Main skill required: Talking on the phone.
Pros: Some days there's nothing to do.
Cons: Lots of pressure to get the airplane fixed even though you have no power over when that happens.


17. Door monitor

For a few months, I had a wonderful part time gig as a "door monitor." My job was to sit in a building just inside the door from 5-8, after the receptionists went home, and occasionally look up from my reading to let in people who knocked (usually fewer than five per day).

I could have been replaced by a buzzer. And I made more than minimum wage! (It was either eight or ten bucks an hour, I forget which.)


18. Mission assurance/mission excellence for aerospace industry

The ability to look over and criticize the work of others with no real expertise in any field.
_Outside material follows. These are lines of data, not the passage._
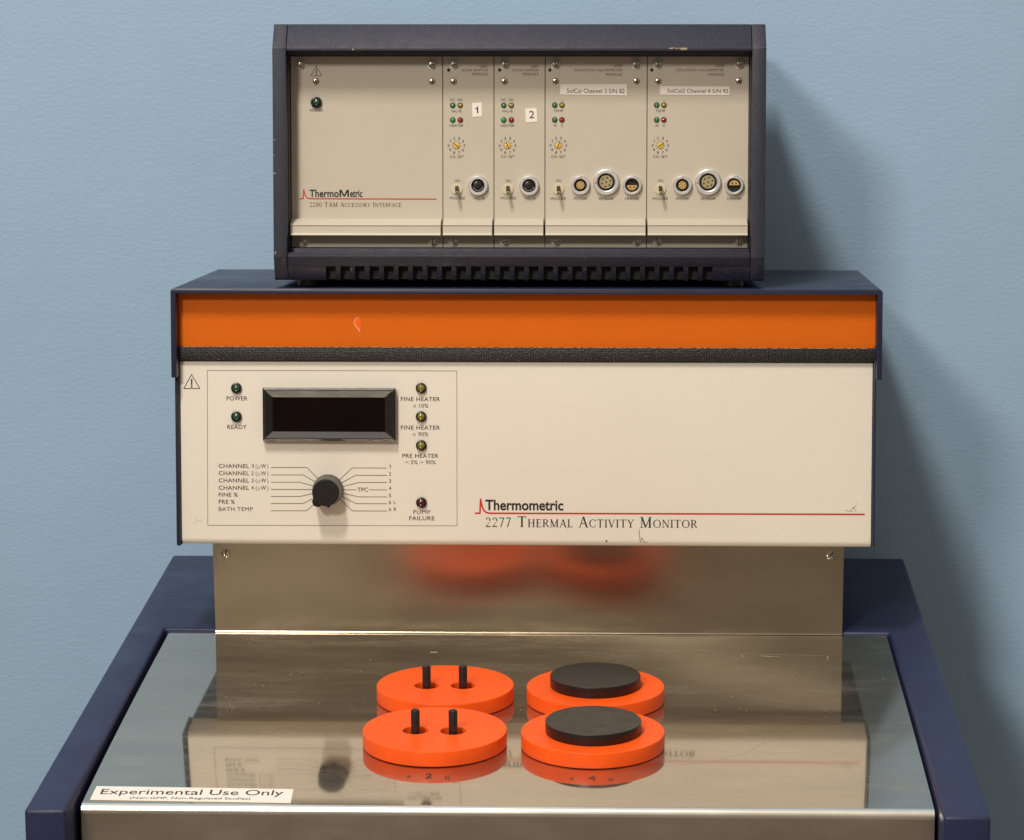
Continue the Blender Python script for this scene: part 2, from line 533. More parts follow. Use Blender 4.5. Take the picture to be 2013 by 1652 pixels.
GL = {
 'I': (st(.17)+sf(.17, 0)+sf(.17, .96), .34),
 'T': (st(.38)+sf(.38, 0)+hb(.04, .72, .975)+st(.06, .80, .97, .04)+st(.70, .80, .97, .04), .76),
 'H': (st(.17)+st(.66)+hb(.17, .66, .52)+sf(.17, 0)+sf(.17, .96)+sf(.66, 0)+sf(.66, .96), .83),
 'E': (st(.17)+hb(.02, .55, .975)+hb(.17, .46, .52)+hb(.02, .58, .025)+st(.55, .80, .97, .04)+st(.58, .03, .22, .04)+st(.46, .43, .61, .035), .64),
 'F': (st(.17)+hb(.02, .55, .975)+hb(.17, .44, .52)+sf(.17, 0)+st(.55, .80, .97, .04)+st(.44, .43, .61, .035), .58),
 'L': (st(.17)+sf(.17, .96)+hb(.02, .56, .025)+st(.56, .03, .24, .04), .60),
 'R': (st(.17)+sf(.17, 0)+sf(.17, .96)+hb(.17, .36, .975)+hb(.17, .36, .50)+arc(.36, .74, .24, .26, -90, 90)+dg((.66, 0), (.36, .50), TH)+sf(.68, 0, .07), .74),
 'M': (st(.15, w=TN)+dg((.47, 0.02), (.15, 1), TH)+dg((.47, .02), (.80, 1), TN)+st(.80)+sf(.15, 0)+sf(.80, 0)+sf(.11, .96, .1)+sf(.84, .96, .11), .98),
 'A': (dg((.10, 0), (.38, 1), TN)+dg((.66, 0), (.38, 1), TH)+hb(.18, .56, .34)+sf(.10, 0, .11)+sf(.67, 0, .13), .77),
 'C': (arc(.42, .5, .40, .51, 48, 312)+st(.69, .70, .95, .045)+st(.69, .10, .28, .035), .76),
 'V': (dg((.38, 0), (.10, 1), TH)+dg((.38, 0), (.66, 1), TN)+sf(.10, .96, .13)+sf(.66, .96, .11), .76),
 'Y': (dg((.36, .46), (.10, 1), TH)+dg((.36, .46), (.62, 1), TN)+st(.36, 0, .48)+sf(.36, 0)+sf(.10, .96, .12)+sf(.63, .96, .1), .73),
 'O': (arc(.44, .5, .42, .51, 0, 360, n=36), .88),
 'N': (st(.15, w=TN)+dg((.70, 0), (.15, 1), TH)+st(.70, w=TN)+sf(.15, 0)+sf(.70, .96)+sf(.12, .96, .1), .85),
 'S': (arc(.26, .75, .21, .26, 30, 270, .10)+arc(.26, .25, .23, .27, 90, -150, .10)+st(.45, .74, .95, .04)+st(.05, .06, .27, .04), .52),
 '2': (arc(.26, .74, .22, .26, 170, -25, .11)+[('q', [(.42, .60), (.47, .66), (.14, .06), (.04, .03)])]+hb(.03, .50, .045, .09), .54),
 '7': (hb(.05, .50, .955, .09)+[('q', [(.43, .95), (.50, .95), (.24, 0), (.15, 0)])], .54),
 '8': (arc(.27, .75, .19, .25, 0, 360, .09, n=28)+arc(.27, .26, .23, .27, 0, 360, .10, n=28), .54),
 '0': (arc(.27, .5, .24, .51, 0, 360, .10, n=30), .54),
}
def serif(mb, F, parts, x0, x1, ybase, ycap, ratio, m, pv=0.0, dig=0.88):
    """parts: characters; upper case full height, lower case as small capitals"""
    adv = 0.0; items = []
    for ch in parts:
        if ch == ' ':
            adv += 0.42; continue
        small = ch.islower()
        k = ratio if small else (dig if ch.isdigit() else 1.0)
        gl, wd = GL[ch.upper()]
        items.append((gl, adv, k))
        adv += (wd+0.07)*k
    u0, _ = onv(F, x0, ybase, pv); u1, _ = onv(F, x1, ybase, pv)
    _, w0 = onv(F, (x0+x1)/2, ybase, pv); _, w1 = onv(F, (x0+x1)/2, ycap, pv)
    sx = (u1-u0)/adv; sy = (w1-w0)
    n = 0
    for gl, a, k in items:
        for _, q in gl:
            n += 1
            mb.poly([(u0+(a+x*k)*sx, w0+y*k*sy) for x, y in q], m, v=pv-0.00012-0.000003*(n % 9))

# ------------------------------------------------------------------ wall
mb = MB()
YW = 0.245
mb.face([(-1.6, YW, -1.2), (1.6, YW, -1.2), (1.6, YW, 1.8), (-1.6, YW, 1.8)], M_wall)
tag(link('wall', mb.mesh('wall')), 'pale blue painted wall with a fine rough texture', None, kind='structure')

# ------------------------------------------------------------------ the calorimeter cabinet
mon = bpy.data.objects.new('calorimeter', None)
col.objects.link(mon)
mon.empty_display_size = 0.1
mon.matrix_basis = T(-0.07, -0.19, -0.75)
WM[mon.name] = mon.matrix_basis.copy()
tag(mon, 'large navy lab calorimeter with polished steel top and cream control panel under an orange band', 'lab instrument')

ZF = 0.0022
xtl, ytl, _ = ontop(150, 1579)
xtr, ytr, _ = ontop(1842, 1601)
YF = (ytl+ytr)/2
XL, XR = -0.3174, 0.1731
FL = onz(48, 1591, ZF)[0]; FR = onz(1949, 1608, ZF)[0]
FYF = (onz(48, 1591, ZF)[1]+onz(1949, 1608, ZF)[1])/2
FYB = 0.208
# navy cabinet: one shell, U-shaped rim round the steel top
mb = MB()
gap = 0.0022
gapl = 0.0034
U = [(FL, FYF), (XL-gapl, FYF), (XL-gapl, 0.0016), (XR+gap, 0.0016), (XR+gap, FYF), (FR, FYF), (FR, FYB), (FL, FYB)]
lo_ = [mb.bm.verts.new((x, y, -0.75)) for x, y in U]
hi_ = [mb.bm.verts.new((x, y, ZF)) for x, y in U]
fs_ = [mb.bm.faces.new(hi_), mb.bm.faces.new(lo_[::-1])]
for i in range(8):
    j = (i+1) % 8
    fs_.append(mb.bm.faces.new([lo_[i], lo_[j], hi_[j], hi_[i]]))
for f in fs_:
    f.material_index = mb.mi(M_blue)
bmesh.ops.recalc_face_normals(mb.bm, faces=fs_)
mb.bevel(fs_, 0.0022, 3)
mb.box((XL-gapl+0.0002, YF+0.02, -0.75), (XR+gap-0.0002, 0.001, -0.02), M_inner)
link('cabinet', mb.mesh('cabinet'), WORLD, mon)

# steel top: shallow dished sheet with a rolled front edge
mb = MB()
N = 60
NX = 8
RF = 0.0046
prof = []
for i in range(N+1):
    y = (YF+RF)*i/N
    prof.append((y, ztop(y)))
for d_ in (0.0008, 0.0003):
    prof.insert(len(prof)-1, (YF+RF+d_, ztop(YF+RF+d_)))
N += 2
zfr = ztop(YF+RF)
for i in range(1, 9):
    a = R(90*i/8)
    prof.append((YF+RF-RF*math.sin(a), zfr-RF*(1-math.cos(a))))
prof.append((YF, zfr-RF-0.0004))
grid = [[mb.bm.verts.new((XL+(XR-XL)*k/NX, y, z)) for k in range(NX+1)] for y, z in prof]
for i in range(len(prof)-1):
    for k in range(NX):
        f = mb.bm.faces.new([grid[i][k], grid[i+1][k], grid[i+1][k+1], grid[i][k+1]])
        f.material_index = mb.mi(M_top if i < N else M_fold)
# thin turned-down side edges
for k, s_ in ((0, 1), (NX, -1)):
    for i in range(len(prof)-1):
        a, c = grid[i][k].co, grid[i+1][k].co
        q = [a, c, c-Vector((0, 0, 0.012)), a-Vector((0, 0, 0.012))]
        mb.face([tuple(p) for p in (q if s_ > 0 else q[::-1])], M_inner if i < N else M_fold)
top = link('steel_top', mb.mesh('steel_top', 60), WORLD, mon)
# apron below the rolled edge
mb = MB()
mb.box((XL, YF+0.00005, -0.70), (XR, YF+0.003, zfr-RF-0.0003), M_apron, 0.0)
link('front_apron', mb.mesh('front_apron'), WORLD, mon)

# back plate
PXL, PXR = -0.2856, 0.1430
LEAN = Matrix.Rotation(R(4.0), 4, 'X')
mb = MB()
pp = [(0.0012, 0.0004), (0.0012, 0.088), (0.0, 0.088)]
for i in range(0, 7):
    a = R(90*i/6)
    pp.append((-0.0026+0.0026*math.cos(a), 0.0030-0.0026*math.sin(a)))
pp = [(0.0012, 0.0004), (0.0012, 0.088), (0.0, 0.088), (0.0, 0.0018), (-0.00012, 0.0012), (-0.0004, 0.0007), (-0.0008, 0.00038), (-0.0014, 0.00028)]
mb.prism(pp, PXL, PXR, M_plate)
back = link('back_plate', mb.mesh('back_plate', 40), LEAN, mon)
mb = MB()
mb.box((PXL+0.001, 0.0070, ZF+0.0006), (PXR-0.001, 0.16, 0.075), M_blue)
link('neck', mb.mesh('neck'), WORLD, mon)

def slot_screw(r, rot, m=M_screw):
    q = MB()
    q.lathe([(r*0.99, 0), (r, 0.0005), (r*0.82, 0.0009), (r*0.4, 0.00105), (r*0.05, 0.0011)], m, n=28)
    c, s = math.cos(rot), math.sin(rot)
    hw = r*0.13; L = r*0.93
    q.poly([(c*a-s*b_, s*a+c*b_) for a, b_ in ((-L, -hw), (L, -hw), (L, hw), (-L, hw))], M_hole, v=-0.00116)
    return q.mesh('screw')
for (x, y, a) in ((444, 1088, 80), (1632, 1091, 40)):
    u, w = onv(LEAN, x, y, 0.0)
    link('screw', slot_screw(0.0032, R(a)), LEAN @ T(u, 0.0, w), back)

# ---- tilted control head
HL, HR, HH = -0.30313, 0.15908, 0.12412
CZ = 0.17332
CVF, CVB = -0.012, 0.2155
CL, CR_ = onv(HEAD, 335.5, 640, CVF)[0], onv(HEAD, 1735, 640, CVF)[0]
mb = MB()
mb.prism([(0.0010, 0.0015), (0.205, 0.0015+0.1*0.205), (0.205, CZ-0.0045), (0.0010, CZ-0.0045)], HL-0.0030, HR+0.0022, M_cover, 0.0012)
# cheek plates whose dark edges frame the panel
mb.box((HL-0.0034, -0.0030, -0.0008), (HL-0.0004, 0.030, 0.1352), M_inner, 0.0010)
mb.box((HR+0.0004, -0.0024, -0.0002), (HR+0.0026, 0.030, 0.1352), M_inner, 0.0010)
head = link('control_housing', mb.mesh('control_housing'), HEAD, mon)
# cover: folded sheet, sides hanging down with a slanting lower edge
mb = MB()
th = 0.0036
FB = onv(HEAD, 337, 743, CVF)[1]
prof = [(CL, FB), (CL, CZ-0.002), (CL+0.0007, CZ-0.0007), (CL+0.002, CZ), (CR_-0.002, CZ), (CR_-0.0007, CZ-0.0007), (CR_, CZ-0.002), (CR_, FB),
        (CR_-th, FB), (CR_-th, CZ-th), (CL+th, CZ-th), (CL+th, FB)]
mb.plate(prof, CVF, CVB, M_cover, 0.0005, 2)
cover = link('cover', mb.mesh('cover'), HEAD, mon)

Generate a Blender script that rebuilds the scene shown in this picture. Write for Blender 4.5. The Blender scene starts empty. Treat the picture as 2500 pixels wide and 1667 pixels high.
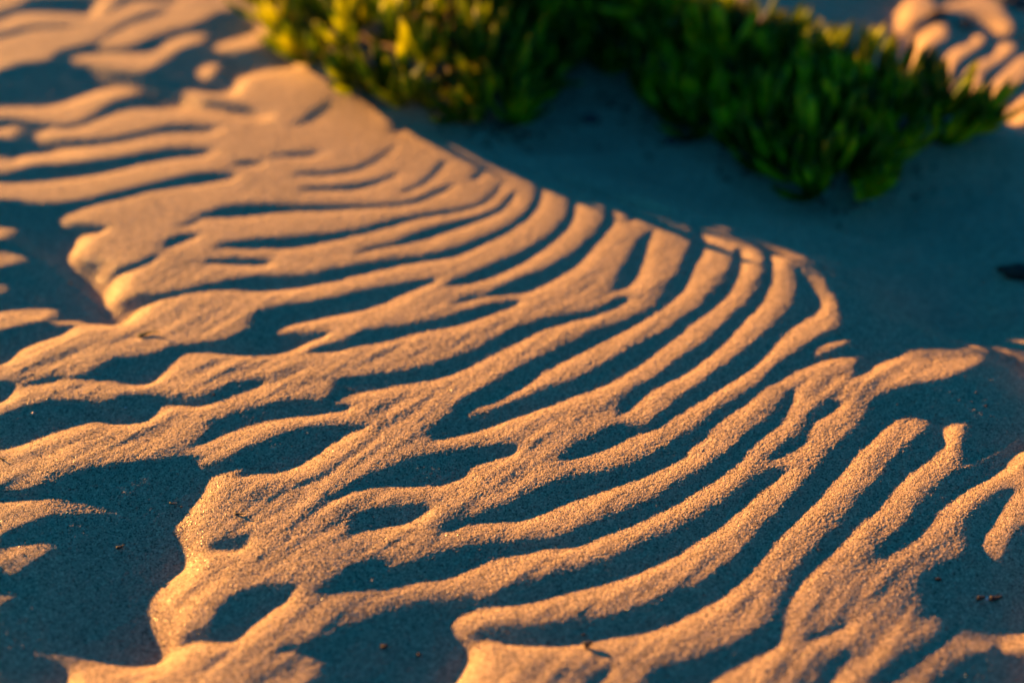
import bpy, bmesh, math, random
import numpy as np
from mathutils import Vector, Matrix

scene = bpy.context.scene
# ------------------------------------------------------------------ camera, sky, sun, exposure
CAM_H, PITCH, FOCAL = 0.60, math.radians(33.0), 50.0
FPX = FOCAL/36.0*2500
SUN_EL, SUN_AZ = math.radians(8.5), math.radians(-40.0)     # direction the light travels in plan
SD = (math.cos(SUN_AZ), math.sin(SUN_AZ))
CAM_Y = -CAM_H/math.tan(PITCH)                                # camera stands at (0, CAM_Y, CAM_H)

SUN_STRENGTH, SUN_COLOR = 5.0, (1.0, 0.47, 0.10)
SKY_STRENGTH, SKY_TINT = 0.043, (0.04, 0.55, 1.0, 1)
EXPOSURE = 2.04

cam_d = bpy.data.cameras.new("camera"); cam = bpy.data.objects.new("camera", cam_d); scene.collection.objects.link(cam)
cam.location = (0, CAM_Y, CAM_H); cam.rotation_euler = (math.radians(90)-PITCH, 0, 0)
cam_d.lens = FOCAL; cam_d.sensor_width = 36; cam_d.clip_start = 0.02; cam_d.clip_end = 500
cam_d.dof.use_dof = True; cam_d.dof.focus_distance = 0.955; cam_d.dof.aperture_fstop = 2.45
scene.camera = cam

world = bpy.data.worlds.new("World"); scene.world = world; world.use_nodes = True
nt = world.node_tree; bg = nt.nodes["Background"]
sky = nt.nodes.new("ShaderNodeTexSky"); sky.sky_type = 'NISHITA'; sky.sun_disc = False
sky.sun_elevation = SUN_EL; sky.sun_rotation = math.radians(-50.0)
tint = nt.nodes.new("ShaderNodeMix"); tint.data_type = 'RGBA'; tint.blend_type = 'MULTIPLY'
tint.inputs['Factor'].default_value = 1.0; tint.inputs['B'].default_value = SKY_TINT
nt.links.new(sky.outputs[0], tint.inputs['A']); nt.links.new(tint.outputs['Result'], bg.inputs[0])
bg.inputs[1].default_value = SKY_STRENGTH

sun_d = bpy.data.lights.new("sun", 'SUN'); sun = bpy.data.objects.new("sun", sun_d); scene.collection.objects.link(sun)
sun_d.energy = SUN_STRENGTH; sun_d.angle = math.radians(0.5); sun_d.color = SUN_COLOR
sun.rotation_euler = Vector((SD[0]*math.cos(SUN_EL), SD[1]*math.cos(SUN_EL), -math.sin(SUN_EL))).to_track_quat('-Z', 'Y').to_euler()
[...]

The ability to generate belief and fear that this function is needed at all costs and the job can't be done without it. To further bilk the government for millions of $$ in the process.


19. Management coach

Teaching executives how to do their jobs. In every organization, you will rise to your level of incompetence and stay there. These executives get a promotion to a level they cannot do, so they need a coach to help them. Over-paid private tutor for wealthy adult students, no definable product and no way to judge the coach's performance... what could be better!


20. Production support analyst

Get paid to evaluate the data associated with a computer application problem. Then determine that it was a network error, and pass the problem back to the help desk.